Mortgages for people with no income, no assets, or job should not exist. It is fraud. To prevent a recurrence, we need much stricter criteria on which mortgages can be securitised. This can be done by requiring the mortgages to be at least 3 years old, and with 25% paid off.

As more of a mortgage is paid off, the risk of the mortgage defaulting decreases, so the interest rate should decrease as well. Currently the interest rate charges remains the same throughout the loan, which is a loophole. The proposed system uses lower interest rates as a reward for those who qualify for securitisation. This will encourage the mortgage holder to obtain a mortgage they can afford, and discourage equity loans. To further balance the risk, those with a larger market share must keep their loans longer before they can be securitised. This will prevent the banks from hogging the housing market, and they might even start lending to business again.

It will also means Australians will live in smaller houses. With our population increase, that is what we must do. The current lifestyle is unsustainable.

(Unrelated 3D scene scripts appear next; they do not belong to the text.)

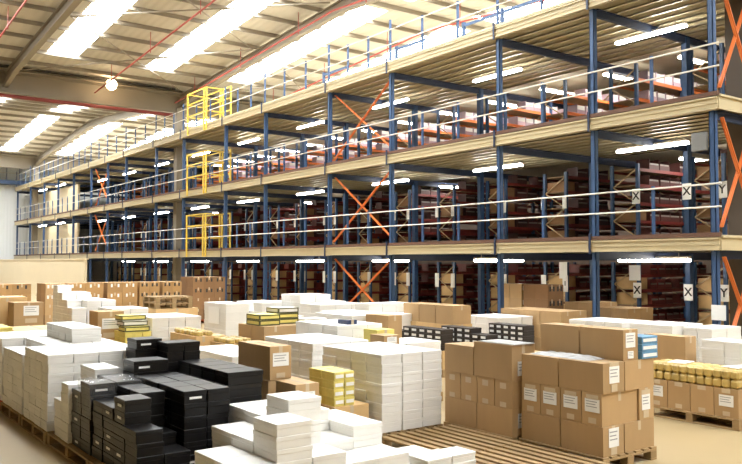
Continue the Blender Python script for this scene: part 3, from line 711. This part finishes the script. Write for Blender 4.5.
case(x, y, .8, .9, .85, .6, 'brown case at the left edge of the photo beside the wrapped labelled one', m='tan2'); case(x, y, zb, .9, .85, .652, 'brown case under the one at the left edge of the photo', m='tan2'); pallet(x+.02, y-.02, .95, .9, 'wooden pallet at the left edge of the photo')
pile(72, 301, 1.3, 4, 3, 7, .42, .34, 'white', W, 'white carton in the stepped pile below the cream partition at the left', 'carton', 'white cartons below the cream partition', hm=[[6, 7, 7], [7, 7, 7], [8, 8, 7], [9, 8, 7]])
pile(112, 309, 1.15, 2, 3, 5, .5, .42, 'white', W, 'white carton in the wide pile behind the brown case with the large label', 'carton', 'white cartons behind the large-label case', hm=[[5, 5, 4]]*2)
# row of tall slotted brown cases at the back left
HS = ('white', 'black')
def slotted(x1, y0, zt, dx, dy, m, lab, grp, nz=3, slots=2, pm='wood', dark=True):
    dz = (zt-zb)/nz; ny = slots
    key = MB()
    me = carton_mesh(dx, dy, dz, m, 'case')
    slm = MB().box(-.0025, .002, -.03, .03, dz*.55, dz*.88).mesh('hand_slot', 'black2' if dark else 'label')
    def deco(o, i, j, k):
        if i == 0 and k >= nz-2:
            for q in (.28, .72): link('hand_slot', slm, o, (0, dy*q, 0))
    grid(full(2, ny, nz), x1, y0, dx, dy, dz, zb, m, 'slotted_case', lab, 'case', grp, 'case', .004, True, None, deco)
    pallet(x1+.02, y0-.02, 2*dx+.04, ny*dy+.04, 'pallet under the '+' '.join(lab.split()[:12]), pm)
XR_ = -26.5
ypx = lambda px: -XR_*math.tan(math.atan((px-CX)/F)+YAW)
for a, b, m, zt, dark, nm in ((-6, 32, 'tan3', 1.5, True, 'leftmost'), (46, 66, 'tan', 1.5, False, 'second from the left'), (68, 104, 'tan3', 1.5, False, 'third from the left'), (108, 138, 'tan3', 1.5, False, 'fourth from the left'), (140, 160, 'tan3', 1.5, True, 'fifth from the left'), (163, 182, 'tan3', 1.5, True, 'sixth from the left')):
    y0, y1 = ypx(a), ypx(b); nn = max(2, round((y1-y0)/.6))
    slotted(XR_, y0, zt, .55, (y1-y0)/nn, m, 'brown case in the back row below the cream partition, %s stack' % nm, 'brown cases in the back row, %s stack' % nm, 4, nn, 'wood', dark)
slotted(-26.2, 11.45, 1.66, .55, .42, 'dbrown', 'dark brown slotted case in the tall stack on the red pallet', 'dark brown cases on the red pallet', 4, 3, 'redwood')
# empty pallets on brown cases
x, y = at(156, 303, 1.2)
case(x, y, .7, 1.0, 1.1, .35, 'low brown case carrying the stacked empty pallets at the back', m='tan2'); case(x, y, .0, 1.0, 1.1, .698, 'brown case below the low one with the empty pallets', m='tan2')
for k, w_ in enumerate(('lower', 'upper')): pallet(x, y, .9, .95, '%s of two empty wooden pallets lying on the brown cases at the back' % w_, z=1.052+.146*k, grp='raised empty pallets')

# right-hand pallet with gold pouches
rx, ry = -5.4, 9.95
pallet(rx+.02, ry-.03, 1.42, .92, 'wooden pallet under the gold pouches at the right')
for j in range(2):
    for k in range(4):
        case(rx-.345*k, ry+.44*j, zb, .34, .43, .38, 'brown case under the gold pouches, %s row, %s' % (('front', 'back')[j], ('rightmost', 'second from the right', 'second from the left', 'leftmost')[k]),
             [('y', .17, .22, .2, .15)] if j == 0 and k in (0, 3) else (), [('y', .17, .35, .12, .06), ('y', .17, .05, .1, .06)] if j == 0 else (), 'tan')
pk2 = MB().box(-.058, .058, -.12, .12, 0, .12).mesh('pouch', 'gold', .025)
for k in range(11):
    for j in range(3):
        for l in range(2 if j < 2 else 1):
            tag(link('gold_pouch', pk2, None, (rx-.07-.122*k, ry+.13+.25*j, .527+.122*l), R.uniform(-.08, .08)), 'gold pouch in rows on top of the brown cases at the right', 'pouch', 'gold pouches on the right-hand pallet')
for k, (a, b) in enumerate(((-.3, .3), (-1.0, .1), (-.65, .62))):
    tag(link('paper_sheet', MB().box(0, .26, 0, .36, 0, .004).mesh('sheet', 'label'), None, (rx+a-.1, ry+b, .771 if b < .4 else .649), R.uniform(-.3, .3)), 'white sheet on the gold pouches, %s' % ('nearest the right edge', 'at the left end', 'in the middle')[k], 'paper')
# behind it
x, y = at(684, 337, 1.06)
case(x+.02, y, zb, .72, .3, 1.06-zb, 'tall brown case behind the gold pouches, left of the wrapped white cartons', m='tan'); pallet(x+.04, y-.02, .76, .36, 'wooden pallet under the tall brown case behind the gold pouches')
x += .12
case(x+1.6, y-.02, zb, 1.5, .62, .55, 'long brown case below the wrapped white cartons at the right', m='tan'); pallet(x+1.62, y-.04, 1.54, .66, 'wooden pallet under the long brown case at the right')
grid(full(4, 1, 3), x+1.58, y+.02, .36, .5, .115, .697, 'white', W, 'white carton under clear wrap behind the gold pouches', 'carton', 'wrapped white cartons at the right')
tag(MB().box(x+.12, x+1.6, y-.005, y+.54, .698, 1.05).build('shrink_wrap', 'wrap'), 'clear shrink wrap around the white cartons behind the gold pouches', 'wrap')
pile(672, 326, 1.05, 2, 2, 5, .45, .5, 'white', W, 'white carton in the pile left of the near right-hand post', 'carton', 'white cartons left of the near right-hand post')
pile(712, 329, 1.02, 2, 2, 5, .28, .5, 'white', W, 'white carton in the pile at the foot of the near right-hand post', 'carton', 'white cartons at the near right-hand post')
pile(622, 323, 1.05, 3, 2, 5, .42, .5, 'white', W, 'white carton in the pile behind the near brown stack', 'carton', 'white cartons behind the near brown stack')
# brown goods under the mezzanine
x, y = at(548, 285, 1.62)
slotted(x, y, 1.62, .42, .3, 'dbrown', 'dark brown slotted case between the second and third posts from the right', 'dark brown cases between the posts', 4, 2)
slotted(x-.9, y, 1.62, .42, .3, 'tan', 'brown slotted case beside the third post from the right', 'brown cases beside the third post', 4, 2, dark=False)
pile(561, 312, 1.08, 3, 2, 3, .62, .45, 'tan', 'cardboard_box', 'brown case in the low pile in front of the dark slotted cases', 'box', 'brown cases in front of the slotted cases', 'case')
pile(592, 303, 1.2, 2, 2, 3, .42, .5, 'tan', 'cardboard_box', 'brown case in the pile left of the second post from the right', 'box', 'brown cases left of the second post', 'case')
pile(628, 309, 1.1, 2, 2, 3, .47, .5, 'tan', 'cardboard_box', 'brown case in the low pile right of the second post from the right', 'box', 'brown cases right of the second post', 'case')

# ------------------------------------------------------------------ keep the 300 of a kind that show largest, the rest as one mass
from mathutils.bvhtree import BVHTree
def world_matrix(o):
    m = Matrix.LocRotScale(o.location, o.rotation_euler, o.scale)
    return world_matrix(o.parent) @ m if o.parent else m
bv, bp, owner, hits = [], [], [], {}
for o in COL.objects:
    if o.type != 'MESH' or 'wrap' in o.name: continue
    mw = world_matrix(o); k = len(bv); bv += [mw @ v.co for v in o.data.vertices]
    top = o
    while top.parent: top = top.parent
    for p in o.data.polygons: bp.append([k+i for i in p.vertices]); owner.append(top.name)
tree = BVHTree.FromPolygons(bv, bp)
for py in range(0, 928, 3):
    for px in range(0, 1484, 3):
        hit = tree.ray_cast(cam.location, (fw + rt*((px/2-CX)/F) + up*((CY-py/2)/F)).normalized())
        if hit[2] is not None: nm = owner[hit[2]]; hits[nm] = hits.get(nm, 0)+1
del bv, bp, tree
for kind, m, cap in (('white_carton', 'white', 299), ('storage_bin', 'redbin', 280), ('storage_crate', 'crate', 250), ('storage_tray', 'lilac', 280), ('black_carton', 'black', 280)):
    obs = [o for o in COL.objects if o.parent is None and o.name.split('.')[0] == kind and o.get('kind') != 'stuff']
    obs.sort(key=lambda o: -hits.get(o.name, 0))
    rest = [o for i, o in enumerate(obs) if i >= cap or hits.get(o.name, 0) == 0]
    if len(obs) <= cap and kind == 'black_carton': rest = [o for o in rest if False]
    if not rest: continue
    mb = INNER.setdefault((kind, m), MB())
    for o in rest:
        mwx = Matrix.LocRotScale(o.location, o.rotation_euler, None)
        mb.add([mwx @ v.co for v in o.data.vertices], [list(p.vertices) for p in o.data.polygons])
        for c in list(o.children): bpy.data.objects.remove(c)
        bpy.data.objects.remove(o)

# ------------------------------------------------------------------ inner cartons of the piles (one mass per kind)
SHADE = dict(tan='mid brown', tan2='pale brown', dbrown='dark brown', tan3='brown', white='white', black='black', redbin='dark red', crate='maroon', lilac='lilac', ycard='yellow', shoe='dark')
for (nm, m), mb in INNER.items():
    wd = SHADE[m]+' '+nm.replace('_', ' ').replace(SHADE[m]+' ', '')
    lab = {'storage_bin': 'remaining dark red bins on the far ground-floor racks', 'storage_crate': 'remaining maroon crates on the far racks of the first deck',
           'storage_tray': 'remaining lilac trays on the far racks of the second deck'}.get(nm, 'remaining %s packed inside and behind the piles' % (wd+('es' if wd.endswith('box') else 's')))
    tag(mb.build(nm+'_mass', m), lab, nm.split('_')[-1], None, 'stuff')

# ------------------------------------------------------------------ light
w = bpy.data.worlds.new('world'); scene.world = w; w.use_nodes = True
w.node_tree.nodes['Background'].inputs['Color'].default_value = (1, .96, .88, 1)
w.node_tree.nodes['Background'].inputs['Strength'].default_value = 1.0
vs = scene.view_settings; vs.view_transform = 'Standard'; vs.look = 'None'; vs.gamma = 1; vs.use_curve_mapping = False
vs.exposure = .05
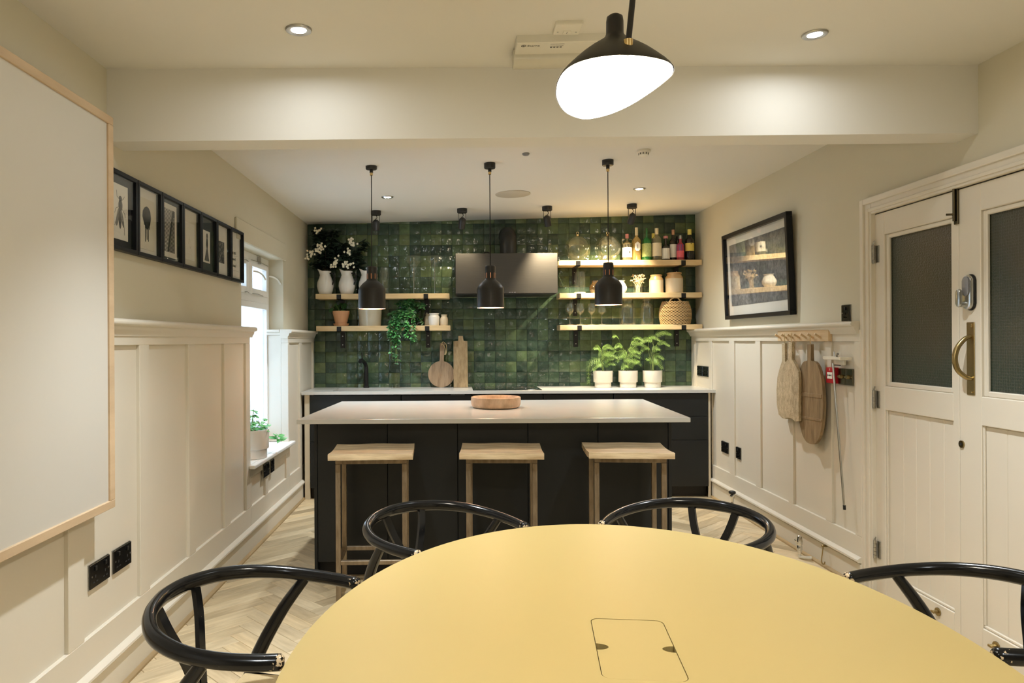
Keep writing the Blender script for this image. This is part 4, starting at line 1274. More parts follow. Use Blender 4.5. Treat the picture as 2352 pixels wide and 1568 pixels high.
# ------------------------------------------------------------------ top right shelf
for px_, lab in ((1327.3, 'clear glass globe bauble, nearer the hood'), (1396.6, 'clear glass globe bauble beside the bottles')):
    t = thing('glass_globe', lab, 'glass globe', (sx_(px_), IYC, ZR1), group='large clear glass globes')
    b = B(); b.sphere((0, 0, .118), .117, 48, 24); b.build('globe', 'smoke_globe', t, True)
    b = B(); b.lathe([(.014, .232), (.014, .247), (.004, .250)], 16, cap=False); cap = b.build('cap', 'pale_brass', t, True)
    b = B(); b.tube([(.011 * math.cos(2 * PI * k / 14), 0, .258 + .011 * math.sin(2 * PI * k / 14)) for k in range(14)], .0022, 6, closed=True, up=Vector((0, 1, 0))); b.build('ring', 'pale_brass', cap, True)
def bottle(px_, y, w, h, mat, cap, lab, shoulder=.6, neck=.28, lbl=None, capw=.30, caph=.16, extra=None, liquid=None):
    r = w / 2
    t = thing('bottle', lab, 'bottle', (sx_(px_, y), y, ZR1), group='drinks bottles on the top shelf')
    zs, zn = h * shoulder, h * (shoulder + .14)
    rn = r * neck
    b = B(); b.lathe([(0, .002), (r * .9, .002), (r, .010), (r, zs), (r * .86, zs + h * .05), (r * .5, zs + h * .105), (rn, zn), (rn, h * (1 - caph)), (rn * 1.15, h * (1 - caph)), (rn * 1.15, h * (1 - caph) + .004)], 28, cap=False); bd = b.build('glass_body', mat, t, True)
    b = B(); b.cyl((0, 0, h * (1 - caph) + .001), (0, 0, h), r * capw, 18); b.build('cap', cap, t, True)
    if lbl:
        for (lm, z0, z1, hw) in lbl:     # wrapped label: front arc of the cylinder
            b = B(); nseg = 10; rl = r + .0006
            a = [-PI / 2 - hw + 2 * hw * k / nseg for k in range(nseg + 1)]
            v0 = [b.bm.verts.new((rl * math.cos(q), rl * math.sin(q), z0 * h)) for q in a]; v1 = [b.bm.verts.new((rl * math.cos(q), rl * math.sin(q), z1 * h)) for q in a]
            for k in range(nseg): b.bm.faces.new((v0[k], v0[k + 1], v1[k + 1], v1[k]))
            b.build('label', lm, t, True)
    if extra: extra(t, r, h)
    return t
def ears(t, r, h):
    for s in (-1, 1):
        b = B(); b.tube(smooth_path([(s * r * .45, 0, h * .80), (s * r * .95, 0, h * .80), (s * r * 1.02, 0, h * .70), (s * r * .8, 0, h * .62)], 5), .0035, 6); b.build('ear_handle', 'bottle_clear', t, True)
    b = B(); b.lathe([(.010, 0), (.012, 0), (.012, .0008), (.010, .0008)], 20, cap=False); b.build('emblem', 'ink', t, rot=(R(90), 0, 0), loc=(.012, -r - .0012, h * .31))
    b = B(); b.cyl((0, 0, 0), (0, 0, .0009), .0075, 12); b.build('emblem', 'ink', t, rot=(R(90), 0, 0), loc=(.012, -r - .0006, h * .31))
def hexlabel(t, r, h):
    b = B(); b.prism([(-.024, .50 * h), (0, .57 * h), (.024, .50 * h), (.024, .35 * h), (.012, .29 * h), (-.012, .29 * h), (-.024, .35 * h)], -r - .003, -r + .004, 'y'); lb = b.build('label', 'white_label', t)
    b = B(); b.prism([(-.003, .36 * h), (.003, .36 * h), (.003, .48 * h), (-.003, .48 * h)], -r - .0036, -r - .003, 'y'); b.build('mark', 'grey_plastic', lb)
def house_mark(t, r, h):
    b = B(); b.prism([(-.006, .515 * h), (.008, .515 * h), (.001, .545 * h)], -r - .003, -r - .001, 'y'); b.build('mark', 'ink', t)
def swing(t, r, h):
    b = B(); b.tube([(-r * .4, 0, h * .86), (-r * .45, 0, h * .95), (0, 0, h * 1.01), (r * .45, 0, h * .95), (r * .4, 0, h * .86)], .0015, 5); b.build('wire_clip', 'nickel', t)
bottle(1441, 6.56, .088, .245, 'bottle_clear', 'pink_cap', 'short two eared jug bottle with white label, nearest the glass globes', .60, .25, [('dark_bottle', .50, .60, PI), ('white_label', .13, .49, 1.9)], .35, .16, ears)
bottle(1462.7, 6.57, .078, .305, 'bottle_amber', 'cream_cap', 'tall amber bottle with a white six sided label', .60, .30, None, .36, .24, hexlabel)
bottle(1486, 6.57, .086, .300, 'bottle_green', 'bottle_green', 'green glass bottle with a pale green label', .58, .22, [('green_label', .12, .52, 1.5)], .18, .20)
bottle(1501.5, 6.645, .074, .262, 'dark_bottle', 'yellow_cap', 'dark bottle with yellow cap behind the cream labelled one', .58, .34, None, .42, .18)
bottle(1509, 6.555, .086, .295, 'bottle_clear', 'cream_cap', 'clear bottle with a tall cream label', .66, .30, [('cream_label', .13, .54, 1.35)], .40, .19)
bottle(1529.7, 6.56, .072, .225, 'smoke_bottle', 'pink_cap', 'short smoky bottle with white label and flat stopper', .52, .30, [('white_label', .07, .50, 1.9)], .56, .10)
bottle(1546.6, 6.60, .072, .288, 'dark_bottle', 'copper_cap', 'dark bottle with copper cap and long white label', .60, .34, [('white_label', .11, .53, 1.2)], .40, .17)
bottle(1557.5, 6.65, .070, .235, 'dark_bottle', 'black_metal', 'plain dark bottle behind the purple one', .60, .34, None, .40, .17)
bottle(1563.4, 6.55, .066, .228, 'bottle_pink', 'nickel', 'small pink bottle with purple label and swing stopper', .60, .34, [('purple_label', .38, .62, PI), ('pink_label', .12, .38, 1.6)], .36, .16, swing)
bottle(1584.5, 6.56, .080, .285, 'dark_bottle', 'yellow_cap', 'dark bottle with yellow cap and yellow label, nearest the right wall', .62, .36, [('yellow_label', .30, .55, 1.5)], .44, .18, house_mark)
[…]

Now some notes on Wayne Swan’s proposal.

The elimination of exit fees discourages competition. The banks are winning market share because they can get their money cheaper. This in itself is not a bad thing, except the big 4 are pushing a housing bubble instead of lending to businesses. APRA should impose a higher capital ratio on banks who lend too much to a particular sector, but that is totally missing in the plans.

The GFC was caused by a lack of regulation, and the Australian Government want to solve the problem by LESS regulation? The ‘covered bond’ idea is stupid and dangerous. ‘A’ rated financial institutions cannot create a ‘AAA’ security except through a flawed mathematic model: the kind of model which lead to the GFC. Also, deposits are government guaranteed, so creating this ‘ultra special’ class of creditor means taxpayer ends up the loser.

Securitisation removes the risk from the financial institution. With a covered bond, the risk remains while the asset is reduced. It’s a con job.

Finally, when you lower the interest rate, the Reserve Bank simply have to raise the interest rate more to get the same effect on the economy. What is the logic of that? It is not the job of the Australian government to encourage people into buying a bigger house that they cannot afford. What Australia needs is a mining tax to slow down the mining sector, and lock up all the tax proceeds so it does not overheat the economy.

What Wayne Swan and Hockey offer is nothing but crass economic populism.

2 comments:

Anonymous said...

Great work Kaon

Joe M. said...

Brilliant! The bonded guarantee is one of a kind and would instantly focus the minds of our banking Dear Leaders on their own survival. Presto! The return of accountability.

But even without that, any one of your suggestions by itself would be a huge step forward. Bravo.